Nel referendum ci sono altri tre quesiti. Uno riguarda le regole per elezioni del Csm Attualmente un magistrato che voglia candidarsi al Csm deve raccogliere dalle 25 alle 50 firme: ciò comporta la formazione di cordate e di correnti che, come dimostrano cronache recenti, vengono poi utilizzate per tante altre cose. Con il referendum verrebbe abolito il vincolo delle firme. Un altro aspetto riguarda poi l’abolizione della legge Severino che prevede, in caso di condanna superiore ai 2 anni, che ad alcune specifiche ipotesi di reato sia comminata automaticamente la sanzione accessoria dell’incandidabilità alla carica di parlamentare, consigliere e governatore regionale, sindaco e amministratore locale. È un vulnus alla separazione dei poteri in vigore in tutte le democrazie da quando la formulò Montesquieu.

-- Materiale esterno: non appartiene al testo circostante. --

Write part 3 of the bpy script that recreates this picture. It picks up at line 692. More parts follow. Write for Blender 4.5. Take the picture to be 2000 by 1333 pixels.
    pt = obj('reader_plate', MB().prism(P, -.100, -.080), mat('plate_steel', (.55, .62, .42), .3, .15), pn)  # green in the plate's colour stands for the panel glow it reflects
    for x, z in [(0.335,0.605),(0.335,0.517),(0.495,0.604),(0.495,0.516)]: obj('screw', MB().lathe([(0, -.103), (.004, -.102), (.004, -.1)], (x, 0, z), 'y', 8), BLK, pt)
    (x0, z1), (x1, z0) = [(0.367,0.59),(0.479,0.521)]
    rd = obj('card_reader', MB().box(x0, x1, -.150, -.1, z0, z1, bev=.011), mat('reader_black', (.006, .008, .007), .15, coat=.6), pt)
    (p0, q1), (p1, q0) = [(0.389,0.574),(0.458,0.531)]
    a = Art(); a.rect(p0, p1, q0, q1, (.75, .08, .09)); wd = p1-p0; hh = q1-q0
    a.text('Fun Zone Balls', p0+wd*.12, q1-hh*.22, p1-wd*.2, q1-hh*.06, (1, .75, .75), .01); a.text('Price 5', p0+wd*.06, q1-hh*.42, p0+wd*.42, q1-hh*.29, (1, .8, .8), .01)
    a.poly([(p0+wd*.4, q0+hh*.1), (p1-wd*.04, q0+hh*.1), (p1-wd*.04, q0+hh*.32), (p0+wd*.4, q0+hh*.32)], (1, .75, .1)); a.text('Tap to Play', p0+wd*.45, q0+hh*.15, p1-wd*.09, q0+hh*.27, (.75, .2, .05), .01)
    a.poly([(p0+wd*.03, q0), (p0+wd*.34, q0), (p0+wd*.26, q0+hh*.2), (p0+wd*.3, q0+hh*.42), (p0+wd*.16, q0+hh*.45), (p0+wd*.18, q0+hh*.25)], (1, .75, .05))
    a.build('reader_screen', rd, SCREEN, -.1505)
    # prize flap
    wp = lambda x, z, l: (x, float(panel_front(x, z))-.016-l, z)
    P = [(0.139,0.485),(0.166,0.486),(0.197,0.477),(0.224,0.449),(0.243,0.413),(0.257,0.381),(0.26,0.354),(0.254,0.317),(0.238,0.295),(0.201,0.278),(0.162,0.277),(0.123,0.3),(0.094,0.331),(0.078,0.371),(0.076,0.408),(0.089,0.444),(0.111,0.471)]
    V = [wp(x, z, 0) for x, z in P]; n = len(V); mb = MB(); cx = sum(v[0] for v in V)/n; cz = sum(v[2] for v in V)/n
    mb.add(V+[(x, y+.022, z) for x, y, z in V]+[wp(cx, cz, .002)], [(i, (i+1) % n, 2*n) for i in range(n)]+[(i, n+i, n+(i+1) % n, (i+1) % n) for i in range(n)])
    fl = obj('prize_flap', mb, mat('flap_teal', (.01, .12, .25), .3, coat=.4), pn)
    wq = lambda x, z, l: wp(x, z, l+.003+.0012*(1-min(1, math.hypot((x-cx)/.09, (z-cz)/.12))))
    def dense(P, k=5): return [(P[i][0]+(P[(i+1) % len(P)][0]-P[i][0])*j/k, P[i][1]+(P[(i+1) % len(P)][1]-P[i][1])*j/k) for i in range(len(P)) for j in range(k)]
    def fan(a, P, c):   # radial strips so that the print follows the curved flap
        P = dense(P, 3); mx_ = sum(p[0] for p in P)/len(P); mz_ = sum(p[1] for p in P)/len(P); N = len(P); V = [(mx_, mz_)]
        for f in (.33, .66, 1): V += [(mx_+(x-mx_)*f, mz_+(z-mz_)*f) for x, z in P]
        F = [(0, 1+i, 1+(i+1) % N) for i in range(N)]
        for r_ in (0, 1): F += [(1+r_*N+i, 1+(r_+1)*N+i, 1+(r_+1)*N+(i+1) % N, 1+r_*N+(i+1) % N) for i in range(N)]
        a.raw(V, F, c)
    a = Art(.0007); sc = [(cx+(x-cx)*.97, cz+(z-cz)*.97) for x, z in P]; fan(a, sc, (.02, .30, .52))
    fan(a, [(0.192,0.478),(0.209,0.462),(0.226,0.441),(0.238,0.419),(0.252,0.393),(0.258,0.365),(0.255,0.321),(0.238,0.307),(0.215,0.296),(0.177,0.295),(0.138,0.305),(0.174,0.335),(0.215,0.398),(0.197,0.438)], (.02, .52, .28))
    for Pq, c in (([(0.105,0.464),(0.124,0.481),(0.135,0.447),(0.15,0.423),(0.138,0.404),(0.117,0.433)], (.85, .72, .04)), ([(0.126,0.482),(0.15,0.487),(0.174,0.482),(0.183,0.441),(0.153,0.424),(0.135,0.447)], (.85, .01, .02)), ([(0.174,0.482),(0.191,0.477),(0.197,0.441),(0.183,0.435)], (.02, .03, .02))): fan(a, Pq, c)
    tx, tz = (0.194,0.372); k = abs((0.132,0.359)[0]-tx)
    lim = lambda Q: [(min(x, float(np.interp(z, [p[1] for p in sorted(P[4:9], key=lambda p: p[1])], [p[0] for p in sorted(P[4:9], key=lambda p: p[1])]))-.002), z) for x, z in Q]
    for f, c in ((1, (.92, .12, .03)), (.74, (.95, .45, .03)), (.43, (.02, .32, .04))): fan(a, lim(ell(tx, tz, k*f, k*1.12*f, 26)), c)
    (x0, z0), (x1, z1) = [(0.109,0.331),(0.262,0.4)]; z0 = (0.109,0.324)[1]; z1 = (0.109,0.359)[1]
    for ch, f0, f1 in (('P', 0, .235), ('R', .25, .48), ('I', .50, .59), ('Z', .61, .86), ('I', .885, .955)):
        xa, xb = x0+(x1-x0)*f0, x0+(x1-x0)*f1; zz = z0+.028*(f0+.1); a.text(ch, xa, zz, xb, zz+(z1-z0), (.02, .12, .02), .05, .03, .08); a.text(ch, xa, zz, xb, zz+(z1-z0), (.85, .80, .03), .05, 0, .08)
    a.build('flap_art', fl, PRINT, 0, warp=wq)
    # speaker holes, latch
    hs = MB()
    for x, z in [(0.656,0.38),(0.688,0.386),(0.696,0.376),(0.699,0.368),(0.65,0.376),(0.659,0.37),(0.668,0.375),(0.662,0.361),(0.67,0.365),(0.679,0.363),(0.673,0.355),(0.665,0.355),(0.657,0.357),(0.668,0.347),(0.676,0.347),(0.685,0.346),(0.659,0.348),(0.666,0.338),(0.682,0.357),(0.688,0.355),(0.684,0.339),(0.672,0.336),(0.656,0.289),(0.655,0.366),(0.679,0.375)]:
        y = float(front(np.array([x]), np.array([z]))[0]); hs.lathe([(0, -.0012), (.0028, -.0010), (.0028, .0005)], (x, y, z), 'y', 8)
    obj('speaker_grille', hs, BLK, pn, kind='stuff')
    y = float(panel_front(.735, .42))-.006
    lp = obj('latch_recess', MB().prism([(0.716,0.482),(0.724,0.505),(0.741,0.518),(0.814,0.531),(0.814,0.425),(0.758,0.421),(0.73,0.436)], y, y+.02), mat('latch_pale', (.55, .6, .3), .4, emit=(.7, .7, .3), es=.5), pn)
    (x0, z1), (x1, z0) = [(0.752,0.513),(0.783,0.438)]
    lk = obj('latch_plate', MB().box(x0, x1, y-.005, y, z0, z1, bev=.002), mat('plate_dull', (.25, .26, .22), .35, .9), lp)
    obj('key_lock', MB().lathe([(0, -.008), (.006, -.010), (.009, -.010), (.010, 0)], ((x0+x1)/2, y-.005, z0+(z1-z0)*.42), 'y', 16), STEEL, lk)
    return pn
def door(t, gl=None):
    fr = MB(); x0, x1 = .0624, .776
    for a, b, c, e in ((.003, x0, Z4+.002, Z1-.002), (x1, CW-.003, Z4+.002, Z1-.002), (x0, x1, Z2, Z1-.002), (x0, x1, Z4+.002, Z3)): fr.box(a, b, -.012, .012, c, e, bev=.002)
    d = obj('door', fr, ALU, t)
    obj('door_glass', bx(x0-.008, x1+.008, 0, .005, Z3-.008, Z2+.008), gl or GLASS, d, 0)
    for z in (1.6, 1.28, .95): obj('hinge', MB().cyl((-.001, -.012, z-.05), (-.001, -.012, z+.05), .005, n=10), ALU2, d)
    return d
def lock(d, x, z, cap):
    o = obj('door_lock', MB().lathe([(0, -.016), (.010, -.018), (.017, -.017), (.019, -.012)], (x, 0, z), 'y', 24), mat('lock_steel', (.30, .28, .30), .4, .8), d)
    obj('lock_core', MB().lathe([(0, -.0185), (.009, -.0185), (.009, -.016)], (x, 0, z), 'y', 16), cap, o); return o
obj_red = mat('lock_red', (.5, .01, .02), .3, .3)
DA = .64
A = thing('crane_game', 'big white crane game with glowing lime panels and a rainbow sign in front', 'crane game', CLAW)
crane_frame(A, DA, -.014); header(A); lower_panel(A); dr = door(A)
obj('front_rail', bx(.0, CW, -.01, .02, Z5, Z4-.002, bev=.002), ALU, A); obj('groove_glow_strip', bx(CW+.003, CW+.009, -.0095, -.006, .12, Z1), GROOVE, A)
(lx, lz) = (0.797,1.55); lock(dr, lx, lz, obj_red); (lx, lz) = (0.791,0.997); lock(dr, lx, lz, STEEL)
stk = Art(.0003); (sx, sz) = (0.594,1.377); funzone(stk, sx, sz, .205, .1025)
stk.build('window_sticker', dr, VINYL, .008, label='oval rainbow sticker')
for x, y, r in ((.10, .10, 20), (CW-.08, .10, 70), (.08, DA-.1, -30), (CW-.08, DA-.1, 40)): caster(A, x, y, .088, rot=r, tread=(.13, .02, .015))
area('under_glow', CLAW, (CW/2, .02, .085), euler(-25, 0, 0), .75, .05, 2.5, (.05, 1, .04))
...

Secondo i promotori del referendum l’ultima parola deve invece spettare al giudice che può stabilire, oppure no, in base al caso specifico, se comminare, oltre alla sanzione penale, anche la sanzione accessoria dell’interdizione dai pubblici uffici e per quanto tempo. Infine, la valutazione dei magistrati, ai fini della loro progressione di carriera verrebbe fatta anche dalla componente “non togata” del consiglio direttivo presso la Corte di Cassazione e dei Consigli giudiziari superando in questo modo il principio della valutazione solo interna alla magistratura, con inevitabili commistioni. E di rapide carriere di magistrati il cui curriculum è contrassegnato da gravi errori giudiziari.